_Task brief_
Everything from the line containing "Model this scene" through the line containing "random.seed(7)" should be repeated exactly, and nothing else from the data.

_Exercise material_
* BEGIN *

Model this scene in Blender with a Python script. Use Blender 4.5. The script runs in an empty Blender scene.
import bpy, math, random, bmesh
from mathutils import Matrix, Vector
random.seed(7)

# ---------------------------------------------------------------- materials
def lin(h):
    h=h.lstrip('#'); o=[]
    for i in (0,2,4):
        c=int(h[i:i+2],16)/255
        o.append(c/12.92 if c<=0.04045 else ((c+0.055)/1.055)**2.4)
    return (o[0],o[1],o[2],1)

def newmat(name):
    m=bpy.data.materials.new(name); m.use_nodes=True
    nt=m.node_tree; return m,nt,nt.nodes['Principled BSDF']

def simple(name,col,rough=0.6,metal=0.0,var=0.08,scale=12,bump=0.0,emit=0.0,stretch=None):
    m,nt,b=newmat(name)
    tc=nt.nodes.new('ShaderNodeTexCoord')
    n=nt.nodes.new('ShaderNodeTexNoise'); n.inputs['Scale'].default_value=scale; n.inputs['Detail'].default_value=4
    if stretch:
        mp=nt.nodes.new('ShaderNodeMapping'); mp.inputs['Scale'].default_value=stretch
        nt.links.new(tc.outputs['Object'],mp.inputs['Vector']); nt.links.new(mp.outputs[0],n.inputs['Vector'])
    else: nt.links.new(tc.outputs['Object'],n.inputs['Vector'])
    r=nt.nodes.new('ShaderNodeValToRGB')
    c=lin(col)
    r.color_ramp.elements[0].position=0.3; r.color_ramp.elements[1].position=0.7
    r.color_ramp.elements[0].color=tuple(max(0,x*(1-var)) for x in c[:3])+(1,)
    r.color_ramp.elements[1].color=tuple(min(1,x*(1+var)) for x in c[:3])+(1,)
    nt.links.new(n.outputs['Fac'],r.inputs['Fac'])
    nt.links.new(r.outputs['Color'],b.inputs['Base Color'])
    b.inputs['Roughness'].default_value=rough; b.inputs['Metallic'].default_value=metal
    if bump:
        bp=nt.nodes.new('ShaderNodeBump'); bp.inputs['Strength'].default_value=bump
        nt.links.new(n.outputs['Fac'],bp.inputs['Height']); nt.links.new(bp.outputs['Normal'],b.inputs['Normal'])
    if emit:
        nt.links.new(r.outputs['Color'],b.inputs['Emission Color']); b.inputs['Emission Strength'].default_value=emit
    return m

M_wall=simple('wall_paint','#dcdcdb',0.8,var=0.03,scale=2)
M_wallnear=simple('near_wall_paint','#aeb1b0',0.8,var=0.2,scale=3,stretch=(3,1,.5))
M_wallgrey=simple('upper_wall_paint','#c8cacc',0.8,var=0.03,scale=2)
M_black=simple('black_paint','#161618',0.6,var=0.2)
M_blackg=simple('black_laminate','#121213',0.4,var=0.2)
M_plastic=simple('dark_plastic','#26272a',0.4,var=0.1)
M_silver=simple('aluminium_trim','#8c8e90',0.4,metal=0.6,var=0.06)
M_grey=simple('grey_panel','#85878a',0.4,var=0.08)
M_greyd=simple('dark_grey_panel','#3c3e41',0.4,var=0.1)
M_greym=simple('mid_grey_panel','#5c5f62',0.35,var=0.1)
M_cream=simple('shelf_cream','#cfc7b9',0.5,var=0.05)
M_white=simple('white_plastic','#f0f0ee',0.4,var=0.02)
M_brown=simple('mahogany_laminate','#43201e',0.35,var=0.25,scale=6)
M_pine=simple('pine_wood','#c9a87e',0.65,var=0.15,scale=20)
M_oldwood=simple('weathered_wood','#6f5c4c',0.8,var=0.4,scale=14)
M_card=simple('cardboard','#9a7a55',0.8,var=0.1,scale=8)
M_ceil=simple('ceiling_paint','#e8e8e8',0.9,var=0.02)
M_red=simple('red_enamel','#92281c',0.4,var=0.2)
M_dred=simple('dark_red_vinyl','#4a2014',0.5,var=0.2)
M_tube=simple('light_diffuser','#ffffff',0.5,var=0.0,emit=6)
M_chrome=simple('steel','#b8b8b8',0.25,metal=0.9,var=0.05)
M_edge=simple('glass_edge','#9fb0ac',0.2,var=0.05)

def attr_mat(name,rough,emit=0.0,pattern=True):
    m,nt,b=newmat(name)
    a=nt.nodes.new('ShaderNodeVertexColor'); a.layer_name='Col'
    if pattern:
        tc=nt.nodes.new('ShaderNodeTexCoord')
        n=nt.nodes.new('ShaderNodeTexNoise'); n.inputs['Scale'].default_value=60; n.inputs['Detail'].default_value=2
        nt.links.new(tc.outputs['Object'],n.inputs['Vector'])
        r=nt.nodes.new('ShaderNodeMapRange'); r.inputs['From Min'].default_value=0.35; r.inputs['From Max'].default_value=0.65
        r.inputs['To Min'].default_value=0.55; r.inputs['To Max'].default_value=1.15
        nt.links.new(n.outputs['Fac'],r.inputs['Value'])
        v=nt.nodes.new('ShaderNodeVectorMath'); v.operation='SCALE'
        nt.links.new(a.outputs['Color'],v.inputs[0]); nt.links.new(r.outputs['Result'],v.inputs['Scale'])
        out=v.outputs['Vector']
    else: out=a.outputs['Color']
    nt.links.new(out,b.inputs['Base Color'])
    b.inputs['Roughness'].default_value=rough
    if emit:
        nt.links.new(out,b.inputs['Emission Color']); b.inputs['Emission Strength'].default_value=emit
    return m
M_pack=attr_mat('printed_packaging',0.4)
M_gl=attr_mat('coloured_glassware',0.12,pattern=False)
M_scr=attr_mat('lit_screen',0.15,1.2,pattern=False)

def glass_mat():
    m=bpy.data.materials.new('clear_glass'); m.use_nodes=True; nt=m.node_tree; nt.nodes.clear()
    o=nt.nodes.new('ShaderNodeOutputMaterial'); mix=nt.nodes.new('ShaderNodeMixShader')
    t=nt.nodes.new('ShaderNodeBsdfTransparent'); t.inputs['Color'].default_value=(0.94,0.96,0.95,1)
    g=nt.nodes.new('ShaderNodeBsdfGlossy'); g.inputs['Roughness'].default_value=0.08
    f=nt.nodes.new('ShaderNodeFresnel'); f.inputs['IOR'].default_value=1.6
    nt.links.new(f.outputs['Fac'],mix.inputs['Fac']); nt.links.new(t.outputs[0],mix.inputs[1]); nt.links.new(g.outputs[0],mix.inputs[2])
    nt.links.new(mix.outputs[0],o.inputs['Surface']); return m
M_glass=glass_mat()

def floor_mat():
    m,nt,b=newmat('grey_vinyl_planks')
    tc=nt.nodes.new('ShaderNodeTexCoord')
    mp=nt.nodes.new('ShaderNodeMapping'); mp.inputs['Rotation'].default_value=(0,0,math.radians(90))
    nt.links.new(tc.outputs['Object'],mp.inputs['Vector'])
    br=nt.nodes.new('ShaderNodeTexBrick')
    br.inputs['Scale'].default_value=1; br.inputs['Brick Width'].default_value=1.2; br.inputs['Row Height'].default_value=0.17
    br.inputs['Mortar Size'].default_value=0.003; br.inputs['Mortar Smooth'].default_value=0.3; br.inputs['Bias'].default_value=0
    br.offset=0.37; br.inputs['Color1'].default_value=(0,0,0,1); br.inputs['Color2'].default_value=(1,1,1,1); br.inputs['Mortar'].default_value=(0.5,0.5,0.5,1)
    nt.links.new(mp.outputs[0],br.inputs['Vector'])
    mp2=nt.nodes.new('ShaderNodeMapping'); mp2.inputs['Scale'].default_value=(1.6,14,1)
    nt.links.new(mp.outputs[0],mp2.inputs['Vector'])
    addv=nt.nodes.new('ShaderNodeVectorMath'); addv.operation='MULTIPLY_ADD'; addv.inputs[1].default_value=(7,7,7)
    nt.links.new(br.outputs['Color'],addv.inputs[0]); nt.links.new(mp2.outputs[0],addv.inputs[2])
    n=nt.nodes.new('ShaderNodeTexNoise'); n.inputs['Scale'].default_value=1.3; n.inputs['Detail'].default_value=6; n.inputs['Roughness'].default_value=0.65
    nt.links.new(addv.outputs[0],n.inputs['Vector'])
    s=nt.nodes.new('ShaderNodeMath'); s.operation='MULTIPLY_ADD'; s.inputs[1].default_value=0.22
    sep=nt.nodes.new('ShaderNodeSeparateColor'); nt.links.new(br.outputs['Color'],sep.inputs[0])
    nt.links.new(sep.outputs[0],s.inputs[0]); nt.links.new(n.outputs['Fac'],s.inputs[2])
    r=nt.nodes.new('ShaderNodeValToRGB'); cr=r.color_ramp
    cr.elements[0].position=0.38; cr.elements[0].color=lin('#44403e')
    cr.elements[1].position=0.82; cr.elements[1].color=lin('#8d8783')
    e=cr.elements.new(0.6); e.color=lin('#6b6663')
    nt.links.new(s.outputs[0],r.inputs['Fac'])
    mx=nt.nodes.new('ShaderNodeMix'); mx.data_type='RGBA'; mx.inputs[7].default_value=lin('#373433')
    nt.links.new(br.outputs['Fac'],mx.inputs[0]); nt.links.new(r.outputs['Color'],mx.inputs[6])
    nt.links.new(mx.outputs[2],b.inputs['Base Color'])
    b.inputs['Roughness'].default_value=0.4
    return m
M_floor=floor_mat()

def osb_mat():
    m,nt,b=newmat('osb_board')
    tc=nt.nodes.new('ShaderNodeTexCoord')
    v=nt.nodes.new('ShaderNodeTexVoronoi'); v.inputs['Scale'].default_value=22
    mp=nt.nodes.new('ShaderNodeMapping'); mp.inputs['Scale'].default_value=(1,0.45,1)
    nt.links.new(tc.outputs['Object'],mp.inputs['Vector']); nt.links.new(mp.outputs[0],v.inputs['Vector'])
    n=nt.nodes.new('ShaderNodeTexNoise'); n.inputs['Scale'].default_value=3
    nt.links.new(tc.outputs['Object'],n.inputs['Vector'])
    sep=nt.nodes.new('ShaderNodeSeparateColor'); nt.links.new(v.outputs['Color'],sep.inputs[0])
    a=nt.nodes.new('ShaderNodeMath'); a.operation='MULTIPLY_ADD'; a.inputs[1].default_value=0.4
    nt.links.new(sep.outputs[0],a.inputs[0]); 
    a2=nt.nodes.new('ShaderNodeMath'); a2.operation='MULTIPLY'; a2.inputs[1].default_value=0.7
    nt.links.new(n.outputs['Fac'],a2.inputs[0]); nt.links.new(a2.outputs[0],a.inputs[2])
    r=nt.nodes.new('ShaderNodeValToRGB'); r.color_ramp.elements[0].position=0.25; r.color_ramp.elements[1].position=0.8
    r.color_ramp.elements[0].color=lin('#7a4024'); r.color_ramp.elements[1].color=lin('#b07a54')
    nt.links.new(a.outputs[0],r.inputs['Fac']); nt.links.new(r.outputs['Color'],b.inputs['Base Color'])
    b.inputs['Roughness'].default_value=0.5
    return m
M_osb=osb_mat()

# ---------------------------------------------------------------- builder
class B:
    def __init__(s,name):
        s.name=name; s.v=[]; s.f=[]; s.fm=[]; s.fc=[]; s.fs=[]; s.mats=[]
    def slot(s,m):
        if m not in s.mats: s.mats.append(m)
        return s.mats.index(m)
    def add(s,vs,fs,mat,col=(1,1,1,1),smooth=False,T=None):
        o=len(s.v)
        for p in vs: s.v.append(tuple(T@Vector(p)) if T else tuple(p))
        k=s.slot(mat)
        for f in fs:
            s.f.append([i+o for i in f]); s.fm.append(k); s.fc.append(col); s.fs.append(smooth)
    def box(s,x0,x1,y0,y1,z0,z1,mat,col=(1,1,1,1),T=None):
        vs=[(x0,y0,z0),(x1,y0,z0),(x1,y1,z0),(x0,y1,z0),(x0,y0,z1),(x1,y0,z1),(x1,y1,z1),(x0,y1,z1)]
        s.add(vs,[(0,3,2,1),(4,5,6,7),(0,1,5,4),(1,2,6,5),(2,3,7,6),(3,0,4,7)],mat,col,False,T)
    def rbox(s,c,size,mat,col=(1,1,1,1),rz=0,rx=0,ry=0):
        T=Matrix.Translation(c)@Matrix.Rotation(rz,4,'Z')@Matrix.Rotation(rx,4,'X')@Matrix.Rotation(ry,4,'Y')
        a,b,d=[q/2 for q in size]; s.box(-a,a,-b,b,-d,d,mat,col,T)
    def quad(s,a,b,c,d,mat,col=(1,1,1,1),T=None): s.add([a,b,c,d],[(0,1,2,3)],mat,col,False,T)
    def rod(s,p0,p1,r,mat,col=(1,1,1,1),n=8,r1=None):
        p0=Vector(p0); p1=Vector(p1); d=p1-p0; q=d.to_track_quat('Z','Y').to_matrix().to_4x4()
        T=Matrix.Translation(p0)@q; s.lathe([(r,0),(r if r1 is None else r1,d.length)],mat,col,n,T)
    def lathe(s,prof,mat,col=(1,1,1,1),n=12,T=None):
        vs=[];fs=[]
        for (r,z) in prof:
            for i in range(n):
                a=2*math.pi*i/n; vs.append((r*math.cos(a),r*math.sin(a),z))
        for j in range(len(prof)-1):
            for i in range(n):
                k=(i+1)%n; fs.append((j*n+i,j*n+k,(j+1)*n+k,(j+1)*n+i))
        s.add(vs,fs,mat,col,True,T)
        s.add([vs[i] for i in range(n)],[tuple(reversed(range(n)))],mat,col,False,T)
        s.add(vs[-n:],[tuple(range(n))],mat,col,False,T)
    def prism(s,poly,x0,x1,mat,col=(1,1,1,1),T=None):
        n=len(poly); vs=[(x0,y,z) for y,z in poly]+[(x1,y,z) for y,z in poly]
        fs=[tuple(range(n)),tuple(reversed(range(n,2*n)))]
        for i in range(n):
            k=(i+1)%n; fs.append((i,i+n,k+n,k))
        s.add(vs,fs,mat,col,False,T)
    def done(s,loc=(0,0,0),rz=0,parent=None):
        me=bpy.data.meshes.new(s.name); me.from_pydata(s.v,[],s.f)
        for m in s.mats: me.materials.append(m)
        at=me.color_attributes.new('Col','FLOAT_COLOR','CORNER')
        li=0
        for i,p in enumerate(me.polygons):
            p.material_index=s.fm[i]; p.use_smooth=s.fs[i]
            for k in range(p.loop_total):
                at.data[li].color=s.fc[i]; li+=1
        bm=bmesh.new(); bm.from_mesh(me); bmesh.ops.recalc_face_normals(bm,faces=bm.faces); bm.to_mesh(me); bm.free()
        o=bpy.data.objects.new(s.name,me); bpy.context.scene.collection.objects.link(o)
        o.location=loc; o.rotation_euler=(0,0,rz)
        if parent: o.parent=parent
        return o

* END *
* BEGIN *

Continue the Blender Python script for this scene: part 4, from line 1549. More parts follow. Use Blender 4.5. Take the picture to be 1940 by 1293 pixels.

* END *

_Correct answer_
Model this scene in Blender with a Python script. Use Blender 4.5. The script runs in an empty Blender scene.
import bpy, math, random, bmesh
from mathutils import Matrix, Vector
random.seed(7)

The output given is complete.